Both situations came about entirely by accident.

I purchased a car with a manual transmission six years ago, meaning that the “extra” hand required to eat while driving is only accessible when cruising speed has been reached on the interstate. City driving does not free up this hand. As a bonus, the car’s tiny cupholders are a marvel of engineering; the two up front are too small for anything but a 12-ounce soda can, and the larger one between the buckets seats requires the flexibility of a Cirque performer to reach.

The living room embargo is a bit more complicated. As we watched the floodwaters of Hurricane Katrina approach our home in Mobile in 2005, we grabbed our table from the dining room and flipped it onto the bed in hopes of keeping it dry. We ended up with only the back third of the house flooded, but the teardown, rewiring, rebuilding, re-everything meant that the table was taken apart and stored in the bedroom closet for the better part of two years.

What I discovered during this time was that no matter your intentions, eating dinner in the living room off of the coffee table pretty much ensures that you WILL turn the TV on. It’s just what happens.

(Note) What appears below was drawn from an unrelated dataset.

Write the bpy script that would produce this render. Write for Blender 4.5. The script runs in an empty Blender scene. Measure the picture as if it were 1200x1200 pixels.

And once the TV is on, conversation is off.

The first thing I set up upon arrival in Huntsville, therefore, was the table. There have been no dinners in front of Smallville, no breakfasts in front of The Soup. Just talking, newspaper-reading, and, occasionally, a subtle Pandora soundtrack.

Not eating dinner in the living room leads to not eating much of anything in the living room except for the rare bowl of movie popcorn. Nobody heads to the kitchen and grabs a bag of chips to mindlessly munch on; nobody sits down with a sleeve of cookies to polish off.

Focused eating is more likely to be healthy eating, and dining without distraction makes for much better family time. And you don’t have to buy a manual transmission or wait for a flood: Declare the driver’s seat off limits for noshing, and insist that nothing crosses the dining room border but popcorn. In both cases, your seat cushions and your waistline will thank you.